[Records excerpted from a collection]
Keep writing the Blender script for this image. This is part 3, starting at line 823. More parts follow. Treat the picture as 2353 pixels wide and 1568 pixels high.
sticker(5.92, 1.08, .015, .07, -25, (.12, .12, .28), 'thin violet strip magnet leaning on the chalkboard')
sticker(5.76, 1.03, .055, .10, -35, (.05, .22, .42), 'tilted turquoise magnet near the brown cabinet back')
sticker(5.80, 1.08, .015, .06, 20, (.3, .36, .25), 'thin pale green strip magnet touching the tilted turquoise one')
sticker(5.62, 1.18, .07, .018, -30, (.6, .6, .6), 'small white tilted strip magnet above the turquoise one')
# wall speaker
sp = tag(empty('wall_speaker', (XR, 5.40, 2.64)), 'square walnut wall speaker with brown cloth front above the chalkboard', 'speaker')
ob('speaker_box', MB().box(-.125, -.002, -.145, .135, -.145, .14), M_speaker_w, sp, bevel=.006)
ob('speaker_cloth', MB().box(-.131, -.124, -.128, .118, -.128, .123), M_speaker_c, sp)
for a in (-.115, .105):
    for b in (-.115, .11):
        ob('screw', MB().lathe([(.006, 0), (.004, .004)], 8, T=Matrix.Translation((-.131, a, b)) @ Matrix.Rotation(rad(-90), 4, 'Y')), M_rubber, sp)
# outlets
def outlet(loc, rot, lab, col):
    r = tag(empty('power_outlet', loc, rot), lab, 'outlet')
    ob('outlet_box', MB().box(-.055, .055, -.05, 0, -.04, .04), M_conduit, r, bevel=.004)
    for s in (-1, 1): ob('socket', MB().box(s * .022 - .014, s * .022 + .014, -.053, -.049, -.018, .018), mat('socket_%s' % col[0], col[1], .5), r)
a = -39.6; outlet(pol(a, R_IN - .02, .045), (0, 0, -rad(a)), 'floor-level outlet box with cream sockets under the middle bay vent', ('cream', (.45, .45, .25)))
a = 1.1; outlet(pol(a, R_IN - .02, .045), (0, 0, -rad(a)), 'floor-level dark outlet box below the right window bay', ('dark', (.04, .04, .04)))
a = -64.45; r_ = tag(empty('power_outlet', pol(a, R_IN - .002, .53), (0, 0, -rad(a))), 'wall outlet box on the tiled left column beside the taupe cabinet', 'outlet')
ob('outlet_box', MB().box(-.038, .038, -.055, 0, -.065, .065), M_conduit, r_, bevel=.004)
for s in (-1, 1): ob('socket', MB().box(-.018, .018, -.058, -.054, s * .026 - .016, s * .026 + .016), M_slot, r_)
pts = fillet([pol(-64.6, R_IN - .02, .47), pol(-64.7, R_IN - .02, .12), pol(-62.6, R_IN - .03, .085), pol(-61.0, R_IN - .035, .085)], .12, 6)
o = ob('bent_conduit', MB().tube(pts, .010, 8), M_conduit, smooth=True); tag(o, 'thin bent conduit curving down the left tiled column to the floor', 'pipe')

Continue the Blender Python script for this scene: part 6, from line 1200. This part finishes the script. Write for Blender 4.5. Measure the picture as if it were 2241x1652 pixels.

*Problem to solve*
Filter for "part". Return all lines that hold it.

*Full output*
Keep writing the Blender script for this image. This is part 3, starting at line 823. More parts follow. Treat the picture as 2353 pixels wide and 1568 pixels high.
Continue the Blender Python script for this scene: part 6, from line 1200. This part finishes the script. Write for Blender 4.5. Measure the picture as if it were 2241x1652 pixels.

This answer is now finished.